Marohn would probably call this a “rational response,” albeit one that will be painful for many. At least it attempts to short-circuit a vicious cycle he describes thus:
“Suburban development entices communities to take on long-term liabilities in exchange for near-term cash advantages. But as those liabilities cost the community more than the development creates in overall wealth, the approach ultimately results in insolvency. To forestall the day of reckoning, more growth is induced, setting up a Ponzi scheme scenario where revenue from new development is used to pay liabilities associated with old development. This is unsustainable, but that has not kept us from trying desperately to keep it all going.”
Borrowing from author Richard Florida, Marohn also draws economic lessons from America’s Long Depression of the 1870s and the Great Depression of the 1930s.
The former he blames on overdevelopment of railroads and corresponding real estate speculation, along with greater access to markets for farmers that led to a crash in commodity prices. The bust ended with what Florida calls a “spacial fix,” the growth of industrial cities drawing masses from the agrarian landscape. “For many people of that era, this was a painful transition,” Marohn writes.
The Great Depression arose from a financial bubble that tried to compensate for a “lack of fundamental growth in the real economy” and “huge gains in productivity, production-capacity that actually outstripped our consumption-capacity,” Marohn writes.
World War II provided “a temporary recovery, but economists at the time were concerned that the end of war spending would send the United States back into depression,” he adds. “What happened next was another spacial fix: suburbanization. We … created the greatest economic advancement the world had ever seen. It was a very painful transition, especially for our major cities.”
Marohn was born in 1973 in Brainerd, Minn., and grew up on a farm in adjacent Baxter, now a sprawling, big-box suburb where he lives today. He bemoans what suburbanization has done to both cities. He has illustrated one of his blogs with a picture postcard of Brainerd’s West Front Street bustling with pedestrians and horse-drawn wagons in 1894. “Today this street looks like Dresden in 1945, an empty wasteland of parking lots and low-value, partially-abandoned buildings,” he writes.
In Baxter, he sees a different wasteland of local, collector, arterial and major arterial roads, large setbacks, excessive parking lots and “separation of uses through a Euclidean zoning model.”
Tough times lie ahead for this sort of development, he warns, and it will be “far messier than the urban decline of two generations ago.” Abandoned structures in the future Suburgatory will be used for salvage, he predicts, as gasoline prices rise, road maintenance falls further behind and public safety services atrophy.
What to do? “The answer is another spacial shift, a change in the pattern of development moving away from mass-suburbanization,” he writes.

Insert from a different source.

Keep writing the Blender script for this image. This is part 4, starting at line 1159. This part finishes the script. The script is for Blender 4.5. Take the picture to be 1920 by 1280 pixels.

This includes a focus on walkability in city and suburban neighborhoods alike scaled for people, not for cars. For example, he says, a small part of Baxter could accommodate 10 times its current population “without significant investments in additional infrastructure.”
Strip malls can be redeveloped with extra stories and broader footprints for neighborhood-focused uses, he suggests, reducing “the vast amount of wasted space between structures … These things can be built into each neighborhood incrementally over time.”
Not every Wisteria Lane, especially those on the far edges of development, will survive this shift, Marohn says. But many can if they downsize roads to neighborhood standards, prioritize maintenance of existing infrastructure and build transit connections with other neighborhoods.
“This will certainly be much more cost-efficient for everyone than the ridiculous dial-a-ride system currently being used,” he writes. “Maturing neighborhoods will create demand for more frequent and reliable transit service, which will build more demand for neighborhood life, which will build more transit demand, and on and on in a virtuous self-reinforcing loop.
“The neighborhood approach requires no oversizing, no large up-front bet, no stifling congestion if the system doesn’t respond as predicted, no more building multimillion-dollar industrial parks to gamble on attracting offices and churches. Instead of looking for one business with 50 jobs, Baxter can now find success adding one job to [each of] 50 businesses.
“This is the true essence of a Strong Town. A local economy that is resilient in the face of outside shocks. A place that has built-in vibrancy, sense of place and community cohesion. A town that is designed to grow stronger, incrementally over time. And a people not dependent on what happens in St. Paul, Washington, D.C., or Saudi Arabia but fully in control of their own destiny.”
Right-wing sprawl apologists will fight this blueprint at every step. But when the money runs out to keep propping up the great suburban experiment, Minnesotans will again gather together in Strong Towns scaled to people, not cars.